Wedding Registries and Gifts: A How To Guide

Giving and receiving gifts is an old wedding tradition. In the past, couples were given items they would need to set up their household once they were married. Today, most couples have left their parents' homes long before the wedding and already have everything they need. Modern wedding guests give gifts to show they couple how much they love them.

So what do you need to consider when setting up your registry?

Getting Started

Setting up your registry is one of the first things you will do after announcing your engagement. Six to 12 months prior to the ceremony is customary. You will, however, want to check your registry often and make updates as needed for items which are seasonal or out of stock.

You and your partner should plan your registry together. Today, it's common for couples to register at more than one store. Ask the store about its return policies before opening your registry.
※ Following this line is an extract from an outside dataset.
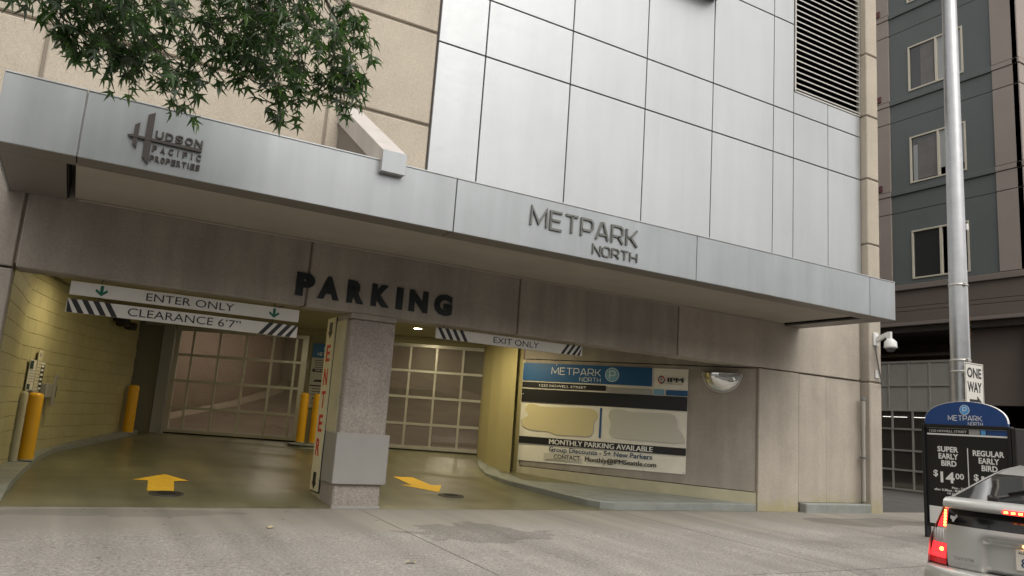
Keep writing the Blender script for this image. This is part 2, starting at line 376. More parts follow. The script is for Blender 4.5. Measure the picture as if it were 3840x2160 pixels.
# sidewalk material: pebbly near the street, smoother by the building, with a wet stain
def sidewalk_mat():
    M = sidew.copy(); M.name = 'sidewalk_surface'; t = M.node_tree; N = t.nodes; L = t.links; b = N['Principled BSDF']
    src = b.inputs['Base Color'].links[0].from_socket
    g = N.new('ShaderNodeNewGeometry'); sp = N.new('ShaderNodeSeparateXYZ'); L.new(g.outputs['Position'], sp.inputs[0])
    n = N.new('ShaderNodeTexNoise'); n.inputs['Scale'].default_value = .8; n.inputs['Detail'].default_value = 5; L.new(g.outputs['Position'], n.inputs['Vector'])
    # darker, less bumpy band beside the building
    ad = N.new('ShaderNodeMath'); ad.operation = 'MULTIPLY_ADD'; ad.inputs[1].default_value = 1.6; L.new(n.outputs[0], ad.inputs[0]); L.new(sp.outputs[1], ad.inputs[2])
    mr = N.new('ShaderNodeMapRange'); mr.inputs['From Min'].default_value = 9.1; mr.inputs['From Max'].default_value = 9.9; L.new(ad.outputs[0], mr.inputs['Value'])
    mx = N.new('ShaderNodeMix'); mx.data_type = 'RGBA'; L.new(mr.outputs[0], mx.inputs['Factor']); L.new(src, mx.inputs[6]); mx.inputs[7].default_value = (.25, .232, .20, 1)
    # spilled-liquid stains, wobbly outlines
    def stain(cx, cy, rx, ry, fac, prev, ns=2.2):
        mp = N.new('ShaderNodeMapping'); mp.inputs['Location'].default_value = (-cx/rx, -cy/ry, 0); mp.inputs['Scale'].default_value = (1/rx, 1/ry, 0); L.new(g.outputs['Position'], mp.inputs[0])
        ln = N.new('ShaderNodeVectorMath'); ln.operation = 'LENGTH'; L.new(mp.outputs[0], ln.inputs[0])
        n2 = N.new('ShaderNodeTexNoise'); n2.inputs['Scale'].default_value = ns; n2.inputs['Detail'].default_value = 6; L.new(g.outputs['Position'], n2.inputs['Vector'])
        a2 = N.new('ShaderNodeMath'); a2.operation = 'MULTIPLY_ADD'; a2.inputs[1].default_value = 1.7; L.new(n2.outputs[0], a2.inputs[0]); L.new(ln.outputs['Value'], a2.inputs[2])
        m2 = N.new('ShaderNodeMapRange'); m2.inputs['From Min'].default_value = 1.72; m2.inputs['From Max'].default_value = 1.78
        m2.inputs['To Min'].default_value = fac; m2.inputs['To Max'].default_value = 1; L.new(a2.outputs[0], m2.inputs['Value'])
        x2 = N.new('ShaderNodeMix'); x2.data_type = 'RGBA'; x2.blend_type = 'MULTIPLY'; x2.inputs['Factor'].default_value = 1
        L.new(prev, x2.inputs[6]); L.new(m2.outputs[0], x2.inputs[7]); return x2.outputs[2]
    o = stain(4.55, 8.45, .95, .75, .70, mx.outputs[2]); o = stain(12.7, 9.1, 1.7, .5, .66, o, 1.2); o = stain(10.5, 7.4, 1.8, .5, .85, o, 1.4); o = stain(.6, 9.9, 1.6, .3, .8, o)
    # gum and oil spots, and faint tyre tracks across the kerb cut
    vo = N.new('ShaderNodeTexVoronoi'); vo.inputs['Scale'].default_value = 2.6; L.new(g.outputs['Position'], vo.inputs['Vector'])
    vr = N.new('ShaderNodeMapRange'); vr.inputs['From Min'].default_value = .05; vr.inputs['From Max'].default_value = .075; vr.inputs['To Min'].default_value = .55; L.new(vo.outputs['Distance'], vr.inputs['Value'])
    x3 = N.new('ShaderNodeMix'); x3.data_type = 'RGBA'; x3.blend_type = 'MULTIPLY'; x3.inputs['Factor'].default_value = 1; L.new(o, x3.inputs[6]); L.new(vr.outputs[0], x3.inputs[7])
    mp = N.new('ShaderNodeMapping'); mp.inputs['Scale'].default_value = (2.4, .16, 1); L.new(g.outputs['Position'], mp.inputs[0])
    n4 = N.new('ShaderNodeTexNoise'); n4.inputs['Scale'].default_value = 1.0; n4.inputs['Detail'].default_value = 4; L.new(mp.outputs[0], n4.inputs['Vector'])
    r4 = N.new('ShaderNodeMapRange'); r4.inputs['From Min'].default_value = .35; r4.inputs['From Max'].default_value = .65; r4.inputs['To Min'].default_value = .86; r4.inputs['To Max'].default_value = 1.1; L.new(n4.outputs[0], r4.inputs['Value'])
    x4 = N.new('ShaderNodeMix'); x4.data_type = 'RGBA'; x4.blend_type = 'MULTIPLY'; x4.inputs['Factor'].default_value = 1; L.new(x3.outputs[2], x4.inputs[6]); L.new(r4.outputs[0], x4.inputs[7])
    L.new(x4.outputs[2], b.inputs['Base Color'])
    mb_ = N.new('ShaderNodeMapRange'); mb_.inputs['To Min'].default_value = .9; mb_.inputs['To Max'].default_value = .35; L.new(mr.outputs[0], mb_.inputs['Value'])
    bp = [q for q in N if q.type == 'BUMP'][0]; L.new(mb_.outputs[0], bp.inputs['Strength'])
    return M
sw_m = sidewalk_mat()
for o in swk.children: o.data.materials.clear(); o.data.materials.append(sw_m)

def tyre_marks(M):
    t = M.node_tree; N = t.nodes; L = t.links; b = N['Principled BSDF']; src = b.inputs['Base Color'].links[0].from_socket
    g = N.new('ShaderNodeNewGeometry'); prev = src
    for sc, lo, hi in (((3.0, .35, 1), .80, 1.12), ((.9, 2.6, 1), .86, 1.08)):
        mp = N.new('ShaderNodeMapping'); mp.inputs['Scale'].default_value = sc; mp.inputs['Rotation'].default_value = (0, 0, .12); L.new(g.outputs['Position'], mp.inputs[0])
        n = N.new('ShaderNodeTexNoise'); n.inputs['Scale'].default_value = 1.0; n.inputs['Detail'].default_value = 5; L.new(mp.outputs[0], n.inputs['Vector'])
        r = N.new('ShaderNodeMapRange'); r.inputs['From Min'].default_value = .35; r.inputs['From Max'].default_value = .65; r.inputs['To Min'].default_value = lo; r.inputs['To Max'].default_value = hi; L.new(n.outputs[0], r.inputs['Value'])
        x = N.new('ShaderNodeMix'); x.data_type = 'RGBA'; x.blend_type = 'MULTIPLY'; x.inputs['Factor'].default_value = 1; L.new(prev, x.inputs[6]); L.new(r.outputs[0], x.inputs[7]); prev = x.outputs[2]
    L.new(prev, b.inputs['Base Color'])
tyre_marks(floor_m)
# garage floor: rises from the sidewalk to the gates, then a ramp climbs away behind them
G0 = Vector((1.71, 18.86, 0)); GU = Vector((.8729, -.4879, 0)); GV = Vector((.4879, .8729, 0))
def ramp_z(u, v): return .52+.17*max(0, v-4.2)*sstep(-3, 3, v-3)
mb = MB(); nx = 62; ny = 34; vs = []
X0, X1 = -1.3, 11.4
for j in range(ny+1):
    for i in range(nx+1):
        x = X0+(X1-X0)*i/nx; t = j/ny; ye = Yg(x); y = (Y0-.01)+(ye-Y0+.01)*t; vs.append((x, y, max(fl(x, y), .0)+.012*min(1, t*60)))
fs = [(j*(nx+1)+i, j*(nx+1)+i+1, (j+1)*(nx+1)+i+1, (j+1)*(nx+1)+i) for j in range(ny) for i in range(nx)]
mb.add(vs, fs, True); tag(obj('garage_floor', mb, floor_m), kind='structure')
mb = MB(); vs = []; n1 = 24; n2 = 30
for j in range(n2+1):
    for i in range(n1+1):
        u = -4.4+14*i/n1; v = 0.0+16*j/n2; p = G0+GU*u+GV*v; vs.append((p.x, p.y, .532+.17*max(0, v-4.5)))
mb.add(vs, [(j*(n1+1)+i, j*(n1+1)+i+1, (j+1)*(n1+1)+i+1, (j+1)*(n1+1)+i) for j in range(n2) for i in range(n1)], True)
tag(obj('ramp_surface', mb, mat('ramp_concrete', (.17, .14, .115), .38, var=.12, vscale=1, rvar=.12)), kind='structure')

# right-hand raised kerb (painted), from the gate round the bend to the street
outer = [(7.98, 15.30, .525), (7.58, 14.45, .36), (7.37, 13.74, .28), (7.35, 12.9, .235), (7.55, 12.1, .185), (7.68, 11.3, .148), (7.72, 10.75, .132), (7.80, 10.48, .13), (8.02, 10.35, .13), (11.24, 10.33, .13)]
inner = [(8.20, 15.34, .54), (8.06, 15.0, .46), (8.02, 14.62, .37), (8.06, 14.3, .29), (8.2, 13.95, .21), (8.9, 13.08, .19), (9.6, 12.26, .17), (10.3, 11.44, .155), (10.9, 10.75, .14), (11.24, 10.37, .13)]
mb = MB(); n = len(outer); c = .018
o2 = []
for i, p in enumerate(outer):
    q = Vector(inner[i])-Vector(p); q.z = 0; q.normalize(); o2.append((p[0]+q.x*c, p[1]+q.y*c, p[2]))
lo = [(p[0], p[1], p[2]-c) for p in outer]; ft = [(p[0], p[1], -.3) for p in outer]
allv = inner+o2+lo+ft; fs = []
for i in range(n-1):
    for k in range(3): fs.append((k*n+i, k*n+i+1, (k+1)*n+i+1, (k+1)*n+i))
mb.add(allv, fs)
tag(obj('kerb', mb, kerb_m), kind='structure')
# left-hand kerb under the block wall
lw = [(-.77, 10.60), (-.72, 11.7), (-.70, 12.9), (-.585, 13.4), (-.338, 14.5), (.10, 15.9), (.82, 17.65), (1.12, 18.55)]      # foot of the wall
lo_ = [(-.50, 10.55), (-.47, 11.5), (-.40, 12.6), (-.30, 13.9), (-.10, 15.0), (.32, 16.0), (1.05, 17.7), (1.40, 18.55)]
mb = MB(); n = len(lw)
A = [(x, y, fl(x, y)+.10) for x, y in lw]; B = [(x, y, fl(x, y)+(.015 if i == 0 else .085)) for i, (x, y) in enumerate(lo_)]; D = [(x+.03, y, -.05) for x, y in lo_]
mb.add(A+B+D, [(k*n+i, k*n+i+1, (k+1)*n+i+1, (k+1)*n+i) for i in range(n-1) for k in range(2)], False)
tag(obj('kerb', mb, kerb_m), kind='structure')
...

Take inventory of the items you have and what you need. Also take into account your lifestyle. Don't register for something you'll never use simply because it's nice. If you and your intended have been living together and have everything you need for your household, you can register at retailers who cater to your hobbies

When deciding which stores to register, ask yourself whether you will be inviting guests from other parts of the country. If so, you'll want to stick to national chains. Also keep in mind your guests' budgets. You'll want to register for items in the price range of $25-$150. You can register for more expensive items as well as those are often bought by groups pooling their money. Register with stores you shop at and only register for items you would buy for yourself.

The rule of thumb is to register for two to three times as many gifts as there are invitees to give your guests a variety from which to choose.

Remember that it is considered in bad taste to mail registry cards with wedding invitations. Instead, they should be sent with shower invitations. Another way is to post the information on your wedding website.

The majority of gifts will be purchased 48 hours before the bridal shower or the wedding, so you'll want to double check your registry and add items if necessary.

Guests can purchase a gift up to a year after the wedding so keep your registry open until your first anniversary.

Cash or Check

You may prefer cash instead of presents. There is really no polite way you can let your guests know this although you can have your attendants, parents and friends let people know. Again, however, there is no polite way to go about doing this and they should only do so if asked about your registry.

If a guest gives you a check as a gift and the check bounces, do not mention this to the giver. They will be notified by their bank and will no doubt send you a new check. When you send your thank you note, say nothing about the bounced check.

Be Gracious

Be sure to thank everyone who gives you a gift with a lovely, handwritten note. Call the gift giver by name and mention the gift received. Thank you notes should have both of your names on them.

For gifts received before the wedding, mail your notes out within two weeks. Gifts which are received on your wedding day or after the ceremony need to have thank you notes sent out within a month of returning from your honeymoon.

Finally, there is no reason to hurt your guests' feelings. If there is an error and you receive duplicate gifts or a gift arrived broken or exchanged the gift, keep these details to yourself. Acknowledge the gift received and thank the giver for the generosity. Adding any of these details will only make him or her upset.